Isabella e os brasileiros
Por que o “Caso-da-menina-Isabella” tem provocado uma comoção em massa tão grande na população brasileira? Muito já se falou sobre a razão vir do fato de ser uma menina branca, fotogênica, de classe média (alta), e que foi envolvida em um ato brutal imerso no mistério da não confirmação do(s) assassino(s). Outros analisaram que o caso parece uma novela – e brasileiro adora uma novela. De qualquer forma, estas razões das mais variadas também revelam outros índices sociológicos, e para não dizer antropológicos mesmo, deste tipo de brasileiro: o do Deslumbrado.
O brasileiro deslumbrado (deslumbris brasilienses) é aquele que, como o adjetivo lhe classifica, se deixa fascinar pela luz, como um inseto atraído pela luz, é levado por ela, e, quando cessam os efeitos da luz, cessam os efeitos do deslumbre e da atração.
O Caso-Isabella está sob a luz deslumbrante da emoção da vez. Quando esta luz cessar, a atração pelo caso também cessará. Durante este momento de comoção é possível ler pela Internet poemas e poemas em tributo à Isabella: Isabella virou um anjinho; ela agora sorri para nós; ela gosta de ver as pessoas felizes, etc (Uma observação quanto aos poeminhas: Cara, eu não sei quanto a vocês, mas se eu morresse assassinado desta forma tão brutal e desprezível a última coisa que eu faria seria morrer feliz e contente; caso eu não tenha alcançado um nirvana de monge durante minha morte, eu ia era morrer muito fulo da cara, e se virasse um anjinho de luz não iria sorrir não, iria era puxar toda noite os pés dos assassinos que querem se safar da culpa, e iria mandar as pessoas deixarem minha vida após a morte em paz! E mais: daqui a uns anos, quando alguém fosse comprar o apartamento do meu pai, eu juraria que não ia aparecer como visão para ninguém, para não me revirar no túmulo quando a mídia lançar um especial sobre a família que ouve meus choros e me vê na janela do apartamento, eu iria era pedir para reencarnar com urgência!).

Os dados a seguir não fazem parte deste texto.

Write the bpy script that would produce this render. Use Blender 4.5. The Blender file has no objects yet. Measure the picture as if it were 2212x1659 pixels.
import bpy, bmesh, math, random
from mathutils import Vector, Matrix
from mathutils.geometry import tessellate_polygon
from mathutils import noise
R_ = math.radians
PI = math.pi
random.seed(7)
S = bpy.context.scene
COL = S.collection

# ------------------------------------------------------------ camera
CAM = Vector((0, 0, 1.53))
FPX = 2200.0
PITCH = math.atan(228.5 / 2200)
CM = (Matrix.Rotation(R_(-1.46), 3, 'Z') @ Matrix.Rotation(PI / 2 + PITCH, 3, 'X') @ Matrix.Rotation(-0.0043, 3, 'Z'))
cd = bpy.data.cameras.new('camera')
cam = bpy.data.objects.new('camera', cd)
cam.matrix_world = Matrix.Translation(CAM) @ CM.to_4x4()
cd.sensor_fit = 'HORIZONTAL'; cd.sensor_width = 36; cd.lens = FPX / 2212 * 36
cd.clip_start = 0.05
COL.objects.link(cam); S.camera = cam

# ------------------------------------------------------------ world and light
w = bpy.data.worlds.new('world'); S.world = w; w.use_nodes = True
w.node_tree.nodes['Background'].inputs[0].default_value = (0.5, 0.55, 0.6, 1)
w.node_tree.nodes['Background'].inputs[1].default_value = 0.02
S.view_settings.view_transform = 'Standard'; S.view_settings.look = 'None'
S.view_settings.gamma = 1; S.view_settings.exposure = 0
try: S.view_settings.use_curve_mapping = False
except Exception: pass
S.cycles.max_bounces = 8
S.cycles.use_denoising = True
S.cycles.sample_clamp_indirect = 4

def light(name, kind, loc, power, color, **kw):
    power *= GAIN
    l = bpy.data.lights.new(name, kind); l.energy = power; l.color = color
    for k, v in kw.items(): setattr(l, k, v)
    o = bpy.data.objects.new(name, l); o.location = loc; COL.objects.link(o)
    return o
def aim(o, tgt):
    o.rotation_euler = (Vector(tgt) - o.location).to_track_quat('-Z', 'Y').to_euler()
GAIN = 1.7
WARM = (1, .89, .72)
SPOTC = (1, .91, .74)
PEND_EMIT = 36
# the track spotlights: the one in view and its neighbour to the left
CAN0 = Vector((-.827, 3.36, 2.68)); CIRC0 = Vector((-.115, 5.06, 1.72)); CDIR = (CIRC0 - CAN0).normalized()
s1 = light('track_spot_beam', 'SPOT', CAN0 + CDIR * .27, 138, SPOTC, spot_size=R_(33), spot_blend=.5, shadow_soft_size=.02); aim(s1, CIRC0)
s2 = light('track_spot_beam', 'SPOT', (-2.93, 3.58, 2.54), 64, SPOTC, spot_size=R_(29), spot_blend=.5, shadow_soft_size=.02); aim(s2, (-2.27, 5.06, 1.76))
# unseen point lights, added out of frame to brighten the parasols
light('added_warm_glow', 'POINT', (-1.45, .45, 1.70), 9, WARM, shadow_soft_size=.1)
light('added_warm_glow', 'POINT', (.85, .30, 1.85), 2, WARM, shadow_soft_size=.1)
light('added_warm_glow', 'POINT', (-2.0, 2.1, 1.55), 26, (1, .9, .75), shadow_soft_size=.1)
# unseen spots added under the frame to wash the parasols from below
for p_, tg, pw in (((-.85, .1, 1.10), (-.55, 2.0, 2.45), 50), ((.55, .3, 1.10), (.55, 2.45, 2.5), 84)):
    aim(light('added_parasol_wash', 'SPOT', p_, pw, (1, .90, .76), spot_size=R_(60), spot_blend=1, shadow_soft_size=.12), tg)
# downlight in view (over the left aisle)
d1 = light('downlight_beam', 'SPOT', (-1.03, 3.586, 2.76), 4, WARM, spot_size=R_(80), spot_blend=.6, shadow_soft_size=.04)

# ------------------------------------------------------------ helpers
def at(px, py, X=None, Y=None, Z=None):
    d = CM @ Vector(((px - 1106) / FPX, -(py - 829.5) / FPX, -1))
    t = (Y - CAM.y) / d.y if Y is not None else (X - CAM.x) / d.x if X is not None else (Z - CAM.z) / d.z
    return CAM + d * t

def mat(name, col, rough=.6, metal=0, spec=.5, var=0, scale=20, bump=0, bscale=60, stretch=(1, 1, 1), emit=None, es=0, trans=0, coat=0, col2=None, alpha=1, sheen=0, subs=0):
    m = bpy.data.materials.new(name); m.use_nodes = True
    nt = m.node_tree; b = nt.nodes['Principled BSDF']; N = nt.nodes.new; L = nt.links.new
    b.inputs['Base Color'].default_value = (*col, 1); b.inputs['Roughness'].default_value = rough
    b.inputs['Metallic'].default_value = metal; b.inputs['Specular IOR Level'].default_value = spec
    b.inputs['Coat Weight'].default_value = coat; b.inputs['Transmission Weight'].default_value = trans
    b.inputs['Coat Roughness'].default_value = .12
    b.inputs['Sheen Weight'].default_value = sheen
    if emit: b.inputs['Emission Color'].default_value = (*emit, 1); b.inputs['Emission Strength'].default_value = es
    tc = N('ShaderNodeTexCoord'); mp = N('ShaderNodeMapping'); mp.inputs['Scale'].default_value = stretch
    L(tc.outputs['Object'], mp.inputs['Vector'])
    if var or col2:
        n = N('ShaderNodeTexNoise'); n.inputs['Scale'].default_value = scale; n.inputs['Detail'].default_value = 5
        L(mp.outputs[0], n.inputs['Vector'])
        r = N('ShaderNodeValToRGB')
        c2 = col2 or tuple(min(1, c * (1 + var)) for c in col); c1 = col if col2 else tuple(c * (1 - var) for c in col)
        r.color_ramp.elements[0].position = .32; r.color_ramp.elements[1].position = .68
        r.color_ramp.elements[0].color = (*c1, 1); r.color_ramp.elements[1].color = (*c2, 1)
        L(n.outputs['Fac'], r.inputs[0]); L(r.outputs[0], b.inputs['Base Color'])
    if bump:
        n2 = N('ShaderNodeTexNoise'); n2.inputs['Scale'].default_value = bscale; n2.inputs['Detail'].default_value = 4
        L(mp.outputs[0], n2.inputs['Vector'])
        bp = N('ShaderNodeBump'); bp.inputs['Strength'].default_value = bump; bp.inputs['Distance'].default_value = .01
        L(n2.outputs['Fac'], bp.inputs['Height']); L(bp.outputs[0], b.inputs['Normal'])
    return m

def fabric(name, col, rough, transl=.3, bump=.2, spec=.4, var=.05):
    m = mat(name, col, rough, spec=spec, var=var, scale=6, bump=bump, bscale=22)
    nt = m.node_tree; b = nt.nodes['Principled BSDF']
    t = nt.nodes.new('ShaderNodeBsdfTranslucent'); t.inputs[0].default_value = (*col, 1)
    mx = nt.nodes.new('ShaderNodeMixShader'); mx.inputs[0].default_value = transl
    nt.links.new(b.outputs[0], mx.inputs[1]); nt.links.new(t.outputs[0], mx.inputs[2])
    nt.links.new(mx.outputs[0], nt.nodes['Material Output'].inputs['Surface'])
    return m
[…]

A televisão, por sua vez, traz sempre um vídeo novo e uma foto nova de Isabella. A mídia traz sempre uma notícia exclusiva, em primeira mão, quentinha, sobre o caso. Leia as últimas notícias: “Vizinhos que testemunharam a cena do crime foram à padaria comprar bisnaga”, “Vizinhos que testemunharam a cena do crime já terminaram de comer a bisnaga”. Extra! Extra!
A mídia ganha Ibope explorando o caso ao máximo, mas mostra o que o público quer ver, o público quer consumir o caso Isabella. Isabella, esta que virou celebridade post mortem. O público gosta de se emocionar, de se comover. Mas esta é a questão que o deslumbris brasilienses levanta: entoam-se odes ao anjinho Isabella, fazem-se passeatas contra a injustiça e impunidade do país, mas e as Isabellas que morrem de dengue? E as Isabellas que são prostituídas pelo país afora? E as Isabellas que trabalham de forma escrava nos canaviais? Essas Isabellas não comovem o deslumbris brasilienses, não se entoam poemas para as Isabellas escravinhas nem morrem como anjinhas as Isabellas da dengue. Por que não se fazem passeatas com camisetas brancas estampadas dentro das câmaras de vereadores, dos ministérios públicos, dos palácios dos governadores, das secretarias de estado? Mas não! Vão-se acender velas pela paz nas praias! O poder público que não promove saneamento básico, saúde, segurança, nem protege as Isabellas prostituídas, este poder público não está tomando banho de sol nas praias nem acompanha as passeatas de camisas brancas.
Isabella será esquecida quando as luzes se apagarem. Assim como foi esquecido aquele menino, o João Hélio, lembram?, e outros assassinatos de crianças antes dele e que comoveram a população. Sim, o brasileiro é emotivo, age pela emoção. Mas as emoções passam. E as ações emotivas não são racionais, não são transformadoras, consistentes, revolucionárias, são apenas reações deslumbradas. Este é um dos males do brasileiro, e um forte índice que, se este comportamento não mudar, outras Isabellas morrerão e seus responsáveis permanecerão impunes, sejam eles os pais, o Estado ou a sociedade.